I would venture to guess that all of us, and most certainly those of us who have experienced violence or abuse, have felt alone and severely tested at some point in our lives. But from these challenges we emerge stronger, wiser and more centered in our own truth.

I'm sharing this guest post today because I believe these words speak to all of us, regardless of our backgrounds. Thank you, Rabbi Rudnick, for sharing with us your grace and wisdom.

* * *

Domestic Violence:
The Un-doing of Shalom

Rabbi Jonathan Rudnick
Jewish Family Services

People often ask what the Jewish belief is regarding hell. Although there is not a theology of hell in Judaism as there is in many Christian denominations, there is a word for hell in Hebrew. The word is gehenom – which means The Valley of Hinom, a valley in Jerusalem where human (children to be exact) sacrifices were offered to the Caananite god Molokh.   Now that is hell!

When people make sacrifices for each other, it is beautiful, even holy – a sanctification.  When human beings sacrifice each other, however, it is ugly, whole-ly unholy – a desecration.

We all know people who are going through hell, and most of the time we don’t even know it.  Domestic violence is one such hell.  Even though I have had the privilege of hearing personal stories, sacred stories, of domestic violence, I cannot imagine living this hell.  For those living this, it must be so hard to imagine anything but living hell.

As a Jew, I have long heard about and felt the centrality of Israel in very particular ways – The Children of Israel, The People Israel, The Land of Israel.  As a chaplain I have come to a deep universal understanding of “Israel” as a central human experience.  I return to the roots of this word “Israel” in The Torah (The Bible) in the story of Jacob wrestling with _________ (you fill in the blank:  the other person, the angel, himself, G-d, …).  

Through the course of what must have been a very long and painful night (preceding an anxiety-laden reunion with brother Esau after 20 years of seething hostility with Esau wanting to kill his brother for “stealing” his birthright), Jacob wrestles/struggles with his interlocutor.   Finally at dawn the fellow struggler seeks to end this physical entanglement and break free.  

Jacob’s response was to condition his letting go of the other on the other giving Jacob a blessing.  The other struggler agreed and blessed Jacob with the new name “Israel”, explained by the text of the Torah:  because you have struggled/wrestled with G-d and with other people (beings Divine and human) and you have been enabled – ENABLED.

And yet Jacob, even with the blessing, limps away from the interaction, injured for life.   I see this as a Jewish “wounded healer” story.

The words of Scripture (from Book of Deuteronomy), “Shema Yisrael”, (Hear O’ Israel) have become central in Jewish prayer and known to many people of different faith traditions. 

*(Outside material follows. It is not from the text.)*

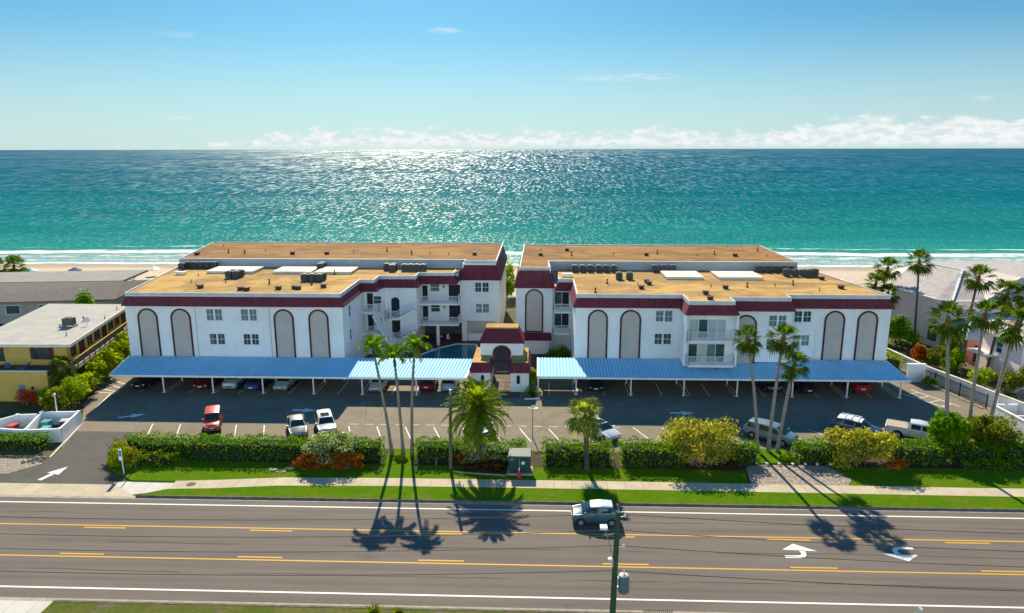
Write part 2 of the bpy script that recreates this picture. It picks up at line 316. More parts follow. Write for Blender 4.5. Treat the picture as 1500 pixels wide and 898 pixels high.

From a pastoral and spiritual perspective, I interpret the Biblical context here.  After Moses recounts the giving of the Ten Commandments and implores Israel to obey G-d’s laws and commandments, the first thing he tells the Israelites is to listen to struggle:  Shema Yisrael.  The very next thing he tells them is to love:  v’ahavta.  

In both cases, Moshe speaks to Israel in the singular, in a powerful way addressing each and every one of us, then and for all times.  Only then does Moses continue to talk about their imminent entrance into the Land.  This then may be seen by us as a spiritual prescription for entering our personal promised lands – listening to struggle leads to loving (ourselves and others without illusions of “should have been” and with honest acceptance of “what is” as well as hope for what can yet be) and only then can you be led into your promised land.

We all deserve that shalom (peace and wholeness), especially survivors of domestic violence.


  1. Powerful, Kristin!

    I usually think about the saying by Neale Donald Walsch of Conversations with God" "I have given you nothing but angels!" - the idea that there are no "devils" in our stories, even in domestic violence, and that each one of us are there for a reason!

  2. Such a wonderful post. So much to think about. I love your words about becoming stronger and more centred in your own truth. Amen!!

  3. Much food for thought. Such a powerful story.

  4. Incredibly important and deeply meaningful post. Thank you to the rabbi for sharing it. Actually, thank you for asking the rabbi the question in the first place!

  5. Thank you for posting a thoughtful and thought-provoking article. This is such a difficult topic, but you elevate it from just struggle to a sacred wrestling.

  6. I like that post by the rabbi. This should be taught in seminars before couples get married. It is just sad that some people still suffer from these domestic violence.